Lots of fish — and I’m not a fish person but I ate fish. 

That’s where I learned to love yogurt.  And Swedish yogurt is much better than anything here in America.  Lingonberry sauce was really good.

They made some kind of sturgeon, and then my Swedish mother put mashed potatoes in the sturgeon and out the front and it browned on the top of it, and that was excellent.  I loved it.  Over there the ice cream is better, I believe.

French fries were a treat but I got them and I’d buy myself a big bottle of Coca-Cola once a week, and they didn’t like Coca-Cola.  That’s nasty stuff.  That was nasty stuff, but I could have it!

I learned to love Swedish apple pop — Pommac,  P-o-m-m-a-c.  And I sure wish I could find some ’cause that was good.  That was excellent.  I have had it once since I came home about ten years ago, and I haven’t been able to find it since.

They had another dish that was really good.  It was like hash called Pyttipanna diced roast beef and diced potatoes and I believe there was egg put into it.  And that was real good.  I liked that.  I wanted to have that quite often.

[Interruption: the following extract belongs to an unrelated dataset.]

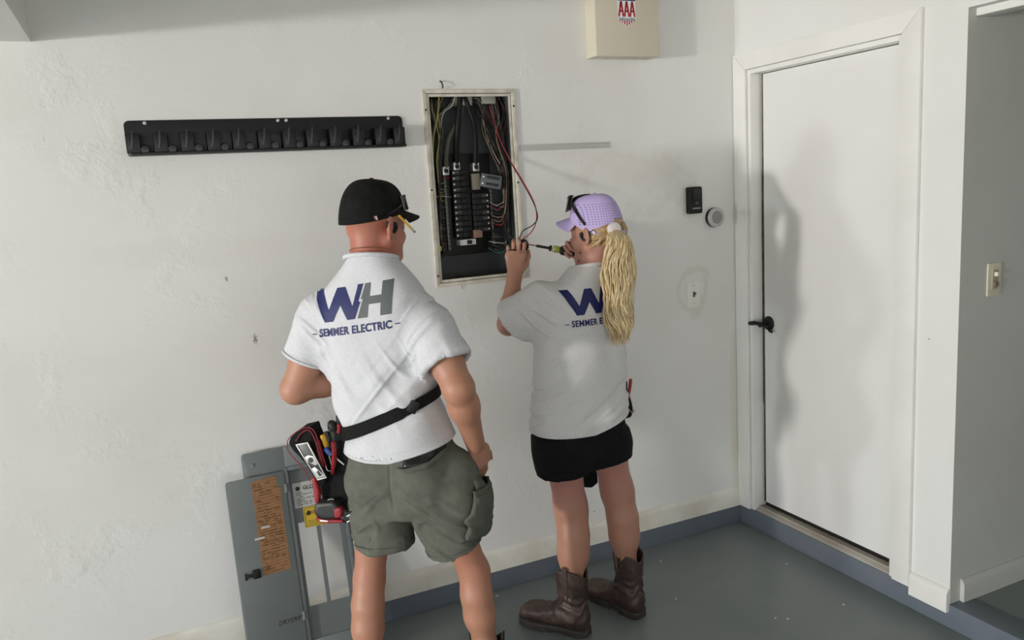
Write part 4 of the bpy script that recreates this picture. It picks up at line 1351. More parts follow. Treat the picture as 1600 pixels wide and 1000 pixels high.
def make_boot(parent, heel, az, m, m_shaft, m_sole, hgt=.27, sc=1.0, side=1):
    B = Frame((heel[0], heel[1], 0.0), az)
    P = lambda r, f, z: B.P(r*sc, f*sc, z*sc)
    bt = empty_child('boot', parent)
    foot = Loft(P(0, 0, 0), B.r, B.u, B.f, [(h*sc, cs*sc*side, ct*sc, a*sc, b*sc) for h, cs, ct, a, b in ((.004, 0, .056, .022, .030), (.02, 0, .060, .036, .046), (.05, 0, .066, .041, .052), (.09, 0, .068, .041, .053), (.13, -.002, .062, .042, .046), (.17, -.004, .054, .047, .038), (.21, -.006, .050, .052, .034), (.25, -.007, .046, .050, .031), (.28, -.006, .042, .040, .026), (.296, -.004, .038, .022, .016))], 2.5)
    shaft = Loft(P(0, 0, 0), B.r, B.f, (0, 0, 1), [(z*sc, 0, c*sc, a*sc, b*sc) for z, c, a, b in ((.07, .070, .038, .054), (.11, .068, .040, .054), (.16, .064, .046, .058), (.22, .064, .051, .062), (hgt+.03, .066, .054, .066))], 2.2)
    fld = Field([foot, shaft], 0.0045)
    fld.add(foot, .02); fld.add(shaft, .03)
    inner = Loft(P(0, 0, 0), B.r, B.f, (0, 0, 1), [(z*sc, 0, c*sc, a*sc, b*sc) for z, c, a, b in ((.14, .064, .037, .049), (.22, .064, .043, .054), (hgt+.06, .066, .047, .059))], 2.2)
    fld.cut(inner, .003)
    ax_r, ax_f, O = B.r, B.f, B.O
    def top(X, Y, Z):
        r = ((X-O[0])*ax_r[0]+(Y-O[1])*ax_r[1])/sc
        return Z-(hgt-.035+.75*np.abs(r))*sc
    fld.cut_fn(top)
    def floorcut(X, Y, Z): return .022*sc-Z+0*X+0*Y
    fld.cut_fn(floorcut)
    def crease(v):
        q = np.stack([(v-O)@ax_r, (v-O)@ax_f, v[:, 2]], 1)
        fz = bump01(q[:, 2], .125*sc, .035)*.0045*np.sin(q[:, 2]*150+6*nz3(q, (20, 20, 8)))
        vamp = bump01(q[:, 1], .15*sc, .04)*(q[:, 2] > .05)*.002*np.sin(q[:, 1]*180)
        return fz+vamp+.0012*nz3(q, (60, 60, 60), 4)
    v, q = fld.mesh()
    np_mesh('upper', v, q, m, bt, crease, 1)
    # sole and stacked heel
    out = []
    for h, w1, w2 in ((.0, .020, .020), (.012, .036, .036), (.04, .043, .043), (.09, .043, .043), (.14, .043, .047), (.19, .048, .057), (.23, .050, .061), (.265, .046, .055), (.29, .030, .038), (.302, .010, .018)):
        out.append((h, w1, w2))
    pl = [(w2*side, h) for h, w1, w2 in out]+[(-w1*side, h) for h, w1, w2 in out[::-1]]
    MB().prism([(a*sc, b*sc) for a, b in pl], (0.010*sc, 0.030*sc), P(0, 0, 0), B.r, B.f, B.u).build('sole', m_sole, bt, bevel=.004)
    pl2 = [(w2*side, h) for h, w1, w2 in out[4:]]+[(-w1*side, h) for h, w1, w2 in out[4:][::-1]]
    MB().prism([(a*sc, b*sc) for a, b in pl2], (0.0005, 0.0105*sc), P(0, 0, 0), B.r, B.f, B.u).build('outsole', m_sole, bt, bevel=.002)
    pl3 = [(w2*side, h) for h, w1, w2 in out[:4]]+[(-w1*side, h) for h, w1, w2 in out[:4][::-1]]
    MB().prism([(a*sc, b*sc) for a, b in pl3], (0.0005, 0.0105*sc), P(0, 0, 0), B.r, B.f, B.u).build('heel', m_sole, bt, bevel=.002)
    # pull straps on the two sides and a welt seam up the side
    for s in (-1, 1):
        zt = (hgt-.035+.75*.054)*sc
        MB().prism([(-.011, -.075), (.011, -.075), (.011, .012), (.006, .016), (-.006, .016), (-.011, .012)], (0, .0035), P(s*.0535, .066, zt/sc), B.f*sc, unit(np.array([0, 0, 1.])+B.r*s*.06)*sc, B.r*s).build('pull_strap', m_shaft, bt, bevel=.001)
    return bt

# ================================================================ the man
man = Frame((0.612, 2.35, 0.0), 35)
MP = man.P
M_skin_m = skin_material('skin_sunburnt', (172, 126, 102), (164, 94, 78))
man_root = empty('person', (0.70, 2.36, 0.0), 'person in black cap, grey logo t-shirt and green cargo shorts facing the panel', 'person')

HM = Frame(man.px(585, 349, 0.03), 62, -6)
torsoM = Loft(man.O, man.r, man.f, (0, 0, 1), [(.84, .050, -.004, .182, .136), (.93, .046, -.003, .173, .130), (1.02, .028, .005, .160, .118), (1.10, .010, .010, .160, .120), (1.20, -.006, .010, .168, .124), (1.30, -.006, .004, .176, .120), (1.36, -.002, -.004, .164, .106), (1.41, .002, -.008, .135, .088), (1.45, .004, -.006, .102, .080), (1.48, .004, -.004, .080, .074), (1.51, .006, -.002, .066, .064)], 2.3)
sL, sR = MP(-.152, -.005, 1.350), MP(.160, -.010, 1.306)
eL, eR = man.px(462, 608, -.03), man.px(716, 606, -.10)
wL, wR = MP(-.075, .215, 1.105), man.px(742, 690, .03)
hR = man.px(752, 732, .06)
hipL, hipR = MP(-.035, .0, .84), MP(.130, .0, .84)
kL, kR = man.px(577, 905, -.03), man.px(741, 893, .05)
aL, aR = MP(-.10, -.09, .10), MP(.262, .06, .10)

FB = Field([BB([sL, sR, eL, eR, wL, wR, hR, kL, kR], .12), BB([aL, aR, aL+man.f*.12, aR+man.f*.12], .05), BB([HM.O], .15), torsoM, BB([wL, MP(.12, .28, 1.1)], .06)], 0.0045, 0.02)
# torso, a little inside the shirt
FB.add(Loft(man.O, man.r, man.f, (0, 0, 1), [(.78, .050, .0, .130, .095), (.90, .048, .0, .130, .095), (1.05, .020, .005, .140, .104), (1.20, -.006, .010, .152, .112), (1.30, -.004, .004, .150, .100), (1.37, .0, -.004, .120, .080), (1.44, .004, -.004, .080, .062), (1.50, .006, .0, .058, .056)], 2.3), .02)
FB.add(Cone(MP(.004, -.004, 1.44), HM.P(0, -.026, -.035), .057, .055), .025)
add_head(FB, HM, 1.0)
for s_, e_, w_ in ((sL, eL, wL), (sR, eR, wR)):
    FB.add(Cone(s_, e_, .048, .046), .02)
    m1 = s_+(e_-s_)*.45
    FB.add(Cone(m1, s_+(e_-s_)*.7, .050, .046), .02)
    FB.add(Cone(e_, e_+(w_-e_)*.35, .043, .045), .02)
    FB.add(Cone(e_+(w_-e_)*.3, w_, .045, .029), .02)
for h_, k_, a_ in ((hipL, kL, aL), (hipR, kR, aR)):
    FB.add(Cone(h_, k_, .074, .045), .03)
    back = -man.f
    c0, c1 = k_+(a_-k_)*.20+back*.012, k_+(a_-k_)*.40+back*.010
    FB.add(Cone(k_, c0, .043, .044), .035)
    FB.add(Cone(c0, c1, .046, .045), .035)
    FB.add(Cone(c1, k_+(a_-k_)*.72, .045, .034), .035)
    FB.add(Cone(k_+(a_-k_)*.70, a_, .034, .033), .035)
    FB.add(Cone(a_, a_+man.f*.12-np.array([0, 0, .05]), .035, .025), .02)
# left hand held in front of the belly, right hand pushed into the pocket
add_hand(FB, wL, MP(.10, .27, 1.11)-wL, man.f, (0, 0, 1), [(35, 45, 25), (40, 50, 25), (45, 50, 25), (50, 50, 25)])
add_hand(FB, wR, hR-wR, man.r*.9-man.f*.45, man.f*.6+man.r*.4, [(12, 18, 10)]*4, thumb=((.8, .5, 0), (.9, .35, -.1), (.95, .25, -.1)))
v, q = FB.mesh()
def tintM(v):
    l = (v-man.O)@np.stack([man.r, man.f, np.array([0, 0, 1.])]).T
    neck = bump01(l[:, 2], 1.51, .07)*np.clip((.06-l[:, 1])/.06, 0, 1)
    ear = bump01(l[:, 2], 1.585, .02)*.35
    knee = bump01(l[:, 2], .50, .08)*.2*(l[:, 2] < .7)
    return np.clip(.10+.8*neck+ear+knee, 0, 1)
np_mesh('body', v, q, M_skin_m, man_root, None, 1, tintM)

# ---- t-shirt
def sleeve(s_, e_, frac, r0, r1, fr):
    d = e_-s_; L_ = np.linalg.norm(d); w_ = d/L_
    t_ = unit(fr.f-w_*(fr.f@w_)); sd = np.cross(t_, w_)
    return Loft(s_-w_*.03, sd, t_, w_, [(0, 0, 0, r0*.45, r0*.45), (.03, 0, 0, r0*.82, r0*.82), (.075, 0, 0, r0, r0), (L_*frac*.6+.03, 0, 0, (r0+r1)/2, (r0+r1)/2), (L_*frac+.03, 0, 0, r1, r1)], 2.0), Loft(s_-w_*.03, sd, t_, w_, [(L_*frac-.008, 0, 0, r1-.020, r1-.020), (L_*frac+.02, 0, 0, r1-.012, r1-.012), (L_*frac+.06, 0, 0, r1-.012, r1-.012)], 2.0)
FS = Field([torsoM, BB([sL, sR, sL+(eL-sL)*.7, sR+(eR-sR)*.7], .10)], 0.005, 0.02)
FS.add(torsoM, .02)
for s_, e_, fr_ in ((sL, eL, .64), (sR, eR, .66)):
    o_, i_ = sleeve(s_, e_, fr_, .074, .078, man)
    FS.add(o_, .045)
for s_, e_, fr_ in ((sL, eL, .64), (sR, eR, .66)):
    o_, i_ = sleeve(s_, e_, fr_, .074, .078, man)
    FS.cut(i_, .003)
FS.cut(Loft(man.O, man.r, man.f, (0, 0, 1), [(.80, .050, -.004, .170, .124), (.92, .046, -.003, .162, .119), (.945, .044, 0, .145, .10)], 2.3), .003)
rx, ry = man.r[0], man.r[1]
def hemM(r): return .893+.24*np.maximum(r-.05, 0)+.10*np.maximum(-r-.02, 0)
FS.cut_fn(lambda X, Y, Z: hemM((X-man.O[0])*rx+(Y-man.O[1])*ry)-Z)
FS.cut_fn(lambda X, Y, Z: Z-(1.496+.22*((X-man.O[0])*man.f[0]+(Y-man.O[1])*man.f[1])*-1*1.0+.0))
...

And there was a very fragrant sausage that was excellent too, and I don’t remember what kind.  But it was good with peanut butter and flat bread.  And they thought I was nuts ’cause I put peanut butter and sausage together but it was excellent.  It was good stuff.  Nice soft flat bread and smooth peanut butter on it and put this great sausage on the top of it.

Dang, that was like heaven!  It was wonderful!

I made a macaroni salad once.  And everybody liked it but my father.  He is not a fan of macaronis.  “I do not like macaronis but I will eat this because you made it.”